### REQUIREMENTS
Write out each line of the material again, word for word.

### INFORMATION SHOWN
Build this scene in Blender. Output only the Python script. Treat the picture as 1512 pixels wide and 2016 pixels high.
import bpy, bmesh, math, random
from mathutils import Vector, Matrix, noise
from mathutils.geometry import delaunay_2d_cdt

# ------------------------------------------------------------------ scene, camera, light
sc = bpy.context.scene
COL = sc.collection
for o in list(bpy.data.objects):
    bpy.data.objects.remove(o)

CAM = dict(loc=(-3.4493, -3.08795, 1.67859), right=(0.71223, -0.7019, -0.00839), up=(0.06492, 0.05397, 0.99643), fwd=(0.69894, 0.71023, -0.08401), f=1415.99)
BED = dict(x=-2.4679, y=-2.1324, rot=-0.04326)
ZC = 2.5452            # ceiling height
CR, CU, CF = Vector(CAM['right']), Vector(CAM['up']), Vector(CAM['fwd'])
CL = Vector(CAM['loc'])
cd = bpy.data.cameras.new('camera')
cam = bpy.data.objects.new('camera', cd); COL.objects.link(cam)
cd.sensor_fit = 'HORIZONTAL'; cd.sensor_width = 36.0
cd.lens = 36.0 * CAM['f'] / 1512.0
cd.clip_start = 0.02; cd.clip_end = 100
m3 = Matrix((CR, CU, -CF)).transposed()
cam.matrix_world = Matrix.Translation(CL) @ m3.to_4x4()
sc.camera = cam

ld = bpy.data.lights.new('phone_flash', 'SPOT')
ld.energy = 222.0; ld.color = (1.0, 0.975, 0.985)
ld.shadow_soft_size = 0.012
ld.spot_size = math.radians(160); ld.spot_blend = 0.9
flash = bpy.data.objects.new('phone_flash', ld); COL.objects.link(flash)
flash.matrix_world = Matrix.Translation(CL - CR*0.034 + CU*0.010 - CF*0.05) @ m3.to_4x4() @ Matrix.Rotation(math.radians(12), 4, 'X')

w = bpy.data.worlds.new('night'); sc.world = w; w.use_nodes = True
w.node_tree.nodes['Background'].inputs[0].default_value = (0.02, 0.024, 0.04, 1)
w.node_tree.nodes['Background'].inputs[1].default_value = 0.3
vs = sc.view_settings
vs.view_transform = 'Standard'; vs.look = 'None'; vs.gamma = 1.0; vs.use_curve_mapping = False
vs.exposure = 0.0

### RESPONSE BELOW
Build this scene in Blender. Output only the Python script. Treat the picture as 1512 pixels wide and 2016 pixels high.
import bpy, bmesh, math, random
from mathutils import Vector, Matrix, noise
from mathutils.geometry import delaunay_2d_cdt

# ------------------------------------------------------------------ scene, camera, light
sc = bpy.context.scene
COL = sc.collection
for o in list(bpy.data.objects):
    bpy.data.objects.remove(o)

CAM = dict(loc=(-3.4493, -3.08795, 1.67859), right=(0.71223, -0.7019, -0.00839), up=(0.06492, 0.05397, 0.99643), fwd=(0.69894, 0.71023, -0.08401), f=1415.99)
BED = dict(x=-2.4679, y=-2.1324, rot=-0.04326)
ZC = 2.5452            # ceiling height
CR, CU, CF = Vector(CAM['right']), Vector(CAM['up']), Vector(CAM['fwd'])
CL = Vector(CAM['loc'])
cd = bpy.data.cameras.new('camera')
cam = bpy.data.objects.new('camera', cd); COL.objects.link(cam)
cd.sensor_fit = 'HORIZONTAL'; cd.sensor_width = 36.0
cd.lens = 36.0 * CAM['f'] / 1512.0
cd.clip_start = 0.02; cd.clip_end = 100
m3 = Matrix((CR, CU, -CF)).transposed()
cam.matrix_world = Matrix.Translation(CL) @ m3.to_4x4()
sc.camera = cam

ld = bpy.data.lights.new('phone_flash', 'SPOT')
ld.energy = 222.0; ld.color = (1.0, 0.975, 0.985)
ld.shadow_soft_size = 0.012
ld.spot_size = math.radians(160); ld.spot_blend = 0.9
flash = bpy.data.objects.new('phone_flash', ld); COL.objects.link(flash)
flash.matrix_world = Matrix.Translation(CL - CR*0.034 + CU*0.010 - CF*0.05) @ m3.to_4x4() @ Matrix.Rotation(math.radians(12), 4, 'X')

w = bpy.data.worlds.new('night'); sc.world = w; w.use_nodes = True
w.node_tree.nodes['Background'].inputs[0].default_value = (0.02, 0.024, 0.04, 1)
w.node_tree.nodes['Background'].inputs[1].default_value = 0.3
vs = sc.view_settings
vs.view_transform = 'Standard'; vs.look = 'None'; vs.gamma = 1.0; vs.use_curve_mapping = False
vs.exposure = 0.0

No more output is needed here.